• _What this task involves_
Everything from the first line of the records below through the line containing "COL = sc.collection" is to be retyped exactly; leave out the rest.

━━━━━━━━━━

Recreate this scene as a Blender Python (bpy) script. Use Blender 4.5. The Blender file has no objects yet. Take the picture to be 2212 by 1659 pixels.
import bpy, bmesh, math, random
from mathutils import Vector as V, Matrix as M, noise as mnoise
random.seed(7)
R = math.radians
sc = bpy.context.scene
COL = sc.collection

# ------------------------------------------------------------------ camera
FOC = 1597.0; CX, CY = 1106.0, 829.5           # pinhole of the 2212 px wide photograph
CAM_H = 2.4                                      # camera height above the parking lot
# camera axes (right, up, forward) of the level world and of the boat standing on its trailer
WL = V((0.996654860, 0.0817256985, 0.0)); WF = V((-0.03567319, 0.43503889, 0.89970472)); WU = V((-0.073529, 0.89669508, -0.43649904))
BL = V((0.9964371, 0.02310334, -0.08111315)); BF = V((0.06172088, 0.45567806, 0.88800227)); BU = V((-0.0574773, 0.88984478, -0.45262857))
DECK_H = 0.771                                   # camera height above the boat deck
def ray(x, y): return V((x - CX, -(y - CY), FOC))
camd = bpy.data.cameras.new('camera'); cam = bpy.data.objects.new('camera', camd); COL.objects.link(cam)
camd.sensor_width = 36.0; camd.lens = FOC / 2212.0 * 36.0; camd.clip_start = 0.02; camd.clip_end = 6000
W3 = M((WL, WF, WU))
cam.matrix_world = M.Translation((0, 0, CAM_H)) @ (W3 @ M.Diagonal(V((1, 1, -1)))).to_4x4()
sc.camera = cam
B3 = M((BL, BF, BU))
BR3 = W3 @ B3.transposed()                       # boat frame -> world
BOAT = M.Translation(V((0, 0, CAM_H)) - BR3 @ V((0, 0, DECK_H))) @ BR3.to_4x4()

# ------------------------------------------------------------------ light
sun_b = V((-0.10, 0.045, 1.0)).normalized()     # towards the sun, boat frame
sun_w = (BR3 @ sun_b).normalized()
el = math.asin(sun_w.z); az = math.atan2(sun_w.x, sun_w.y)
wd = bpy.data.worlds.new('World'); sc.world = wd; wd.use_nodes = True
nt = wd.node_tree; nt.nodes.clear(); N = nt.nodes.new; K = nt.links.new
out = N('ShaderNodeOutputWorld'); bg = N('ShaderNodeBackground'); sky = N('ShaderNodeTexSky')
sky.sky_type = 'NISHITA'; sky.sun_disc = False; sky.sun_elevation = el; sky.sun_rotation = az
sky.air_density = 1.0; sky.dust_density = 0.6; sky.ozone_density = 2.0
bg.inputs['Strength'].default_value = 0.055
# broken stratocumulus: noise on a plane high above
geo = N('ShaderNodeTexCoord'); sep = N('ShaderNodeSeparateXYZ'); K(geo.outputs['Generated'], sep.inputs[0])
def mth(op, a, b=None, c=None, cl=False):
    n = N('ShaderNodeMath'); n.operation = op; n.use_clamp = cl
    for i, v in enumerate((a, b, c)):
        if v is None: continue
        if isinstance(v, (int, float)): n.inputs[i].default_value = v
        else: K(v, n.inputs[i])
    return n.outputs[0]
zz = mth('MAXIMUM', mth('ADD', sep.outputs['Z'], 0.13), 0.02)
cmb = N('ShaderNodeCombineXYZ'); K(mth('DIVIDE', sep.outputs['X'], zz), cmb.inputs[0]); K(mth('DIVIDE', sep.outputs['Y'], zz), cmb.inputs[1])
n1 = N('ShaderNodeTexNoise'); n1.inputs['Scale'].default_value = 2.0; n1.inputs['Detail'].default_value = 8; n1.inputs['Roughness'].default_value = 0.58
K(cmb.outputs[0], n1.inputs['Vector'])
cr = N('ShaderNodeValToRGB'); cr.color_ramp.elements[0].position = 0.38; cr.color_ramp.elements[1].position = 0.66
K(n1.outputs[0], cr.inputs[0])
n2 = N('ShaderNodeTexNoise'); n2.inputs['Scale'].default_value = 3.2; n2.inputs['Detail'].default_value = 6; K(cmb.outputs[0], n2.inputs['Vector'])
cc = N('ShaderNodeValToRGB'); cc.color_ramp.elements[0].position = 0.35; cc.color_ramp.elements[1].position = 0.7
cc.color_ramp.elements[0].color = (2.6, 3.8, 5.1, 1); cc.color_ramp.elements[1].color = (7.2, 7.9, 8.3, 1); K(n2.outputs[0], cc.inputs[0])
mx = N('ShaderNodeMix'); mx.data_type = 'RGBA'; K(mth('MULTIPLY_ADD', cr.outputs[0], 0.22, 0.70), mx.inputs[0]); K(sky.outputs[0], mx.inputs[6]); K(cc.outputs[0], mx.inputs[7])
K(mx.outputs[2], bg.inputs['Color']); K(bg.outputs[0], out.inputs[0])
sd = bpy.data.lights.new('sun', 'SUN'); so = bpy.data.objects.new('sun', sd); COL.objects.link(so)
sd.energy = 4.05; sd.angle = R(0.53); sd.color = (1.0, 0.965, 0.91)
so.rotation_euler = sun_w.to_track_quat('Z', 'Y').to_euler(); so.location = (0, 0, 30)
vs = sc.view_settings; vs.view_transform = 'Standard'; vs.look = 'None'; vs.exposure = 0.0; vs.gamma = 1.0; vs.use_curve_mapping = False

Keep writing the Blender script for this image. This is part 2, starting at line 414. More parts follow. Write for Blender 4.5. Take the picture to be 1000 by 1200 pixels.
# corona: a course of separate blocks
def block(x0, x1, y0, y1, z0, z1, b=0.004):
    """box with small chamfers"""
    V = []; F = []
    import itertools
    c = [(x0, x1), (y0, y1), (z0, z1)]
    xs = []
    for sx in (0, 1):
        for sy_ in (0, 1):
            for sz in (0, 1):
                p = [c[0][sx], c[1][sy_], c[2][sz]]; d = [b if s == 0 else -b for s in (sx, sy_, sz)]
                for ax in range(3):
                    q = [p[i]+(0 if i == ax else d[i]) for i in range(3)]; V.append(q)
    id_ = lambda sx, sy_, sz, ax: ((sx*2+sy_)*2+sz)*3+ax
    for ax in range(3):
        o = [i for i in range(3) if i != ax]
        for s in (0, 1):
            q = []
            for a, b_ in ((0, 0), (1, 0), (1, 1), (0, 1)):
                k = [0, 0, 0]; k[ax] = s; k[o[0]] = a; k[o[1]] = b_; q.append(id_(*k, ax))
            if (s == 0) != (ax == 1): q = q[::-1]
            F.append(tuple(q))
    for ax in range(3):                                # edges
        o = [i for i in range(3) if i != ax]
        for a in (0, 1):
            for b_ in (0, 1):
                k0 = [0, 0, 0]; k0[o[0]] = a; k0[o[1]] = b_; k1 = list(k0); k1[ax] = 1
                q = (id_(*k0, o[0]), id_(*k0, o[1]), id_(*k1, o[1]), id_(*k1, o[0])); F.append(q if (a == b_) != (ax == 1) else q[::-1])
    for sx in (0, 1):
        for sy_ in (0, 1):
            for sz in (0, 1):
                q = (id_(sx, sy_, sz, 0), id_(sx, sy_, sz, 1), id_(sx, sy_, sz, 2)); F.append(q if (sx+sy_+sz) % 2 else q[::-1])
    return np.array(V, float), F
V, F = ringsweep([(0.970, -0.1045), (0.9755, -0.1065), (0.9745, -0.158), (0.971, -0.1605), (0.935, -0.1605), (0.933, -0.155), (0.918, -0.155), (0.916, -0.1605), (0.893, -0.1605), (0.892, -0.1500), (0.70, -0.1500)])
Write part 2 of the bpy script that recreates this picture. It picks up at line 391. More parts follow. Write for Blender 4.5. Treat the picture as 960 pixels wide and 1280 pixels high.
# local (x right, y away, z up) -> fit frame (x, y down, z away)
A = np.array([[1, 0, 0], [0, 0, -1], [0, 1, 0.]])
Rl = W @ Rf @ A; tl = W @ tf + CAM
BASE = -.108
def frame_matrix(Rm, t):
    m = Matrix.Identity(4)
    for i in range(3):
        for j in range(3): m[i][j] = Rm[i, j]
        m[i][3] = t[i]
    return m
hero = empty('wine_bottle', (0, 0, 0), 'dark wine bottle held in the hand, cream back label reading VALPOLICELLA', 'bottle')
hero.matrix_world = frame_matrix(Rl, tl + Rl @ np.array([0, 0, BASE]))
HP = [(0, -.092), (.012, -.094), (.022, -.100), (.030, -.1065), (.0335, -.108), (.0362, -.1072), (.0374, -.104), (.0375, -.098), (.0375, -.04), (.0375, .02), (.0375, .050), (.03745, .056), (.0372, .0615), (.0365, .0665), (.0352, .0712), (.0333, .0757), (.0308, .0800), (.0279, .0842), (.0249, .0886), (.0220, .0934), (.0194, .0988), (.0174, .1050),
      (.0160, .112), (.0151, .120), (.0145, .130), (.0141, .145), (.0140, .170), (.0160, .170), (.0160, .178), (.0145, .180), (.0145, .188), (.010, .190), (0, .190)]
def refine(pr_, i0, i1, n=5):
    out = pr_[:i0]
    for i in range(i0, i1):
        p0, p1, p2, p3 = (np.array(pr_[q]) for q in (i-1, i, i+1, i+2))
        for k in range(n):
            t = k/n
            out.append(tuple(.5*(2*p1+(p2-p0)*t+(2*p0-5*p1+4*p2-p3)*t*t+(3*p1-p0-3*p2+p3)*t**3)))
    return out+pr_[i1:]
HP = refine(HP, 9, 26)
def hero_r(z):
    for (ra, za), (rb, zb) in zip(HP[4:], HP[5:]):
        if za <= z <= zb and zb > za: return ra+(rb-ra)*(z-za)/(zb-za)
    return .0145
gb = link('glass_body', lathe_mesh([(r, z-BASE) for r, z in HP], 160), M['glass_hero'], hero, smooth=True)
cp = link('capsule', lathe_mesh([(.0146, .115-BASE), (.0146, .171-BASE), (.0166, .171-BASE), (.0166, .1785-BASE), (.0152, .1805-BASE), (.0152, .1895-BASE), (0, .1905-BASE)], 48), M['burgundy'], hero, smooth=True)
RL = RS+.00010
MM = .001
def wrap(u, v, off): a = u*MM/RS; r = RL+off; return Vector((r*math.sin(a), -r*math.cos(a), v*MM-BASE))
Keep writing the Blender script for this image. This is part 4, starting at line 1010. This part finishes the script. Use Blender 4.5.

━━━━━━━━━━

• _Exercise response_
Recreate this scene as a Blender Python (bpy) script. Use Blender 4.5. The Blender file has no objects yet. Take the picture to be 2212 by 1659 pixels.
import bpy, bmesh, math, random
from mathutils import Vector as V, Matrix as M, noise as mnoise
random.seed(7)
R = math.radians
sc = bpy.context.scene
COL = sc.collection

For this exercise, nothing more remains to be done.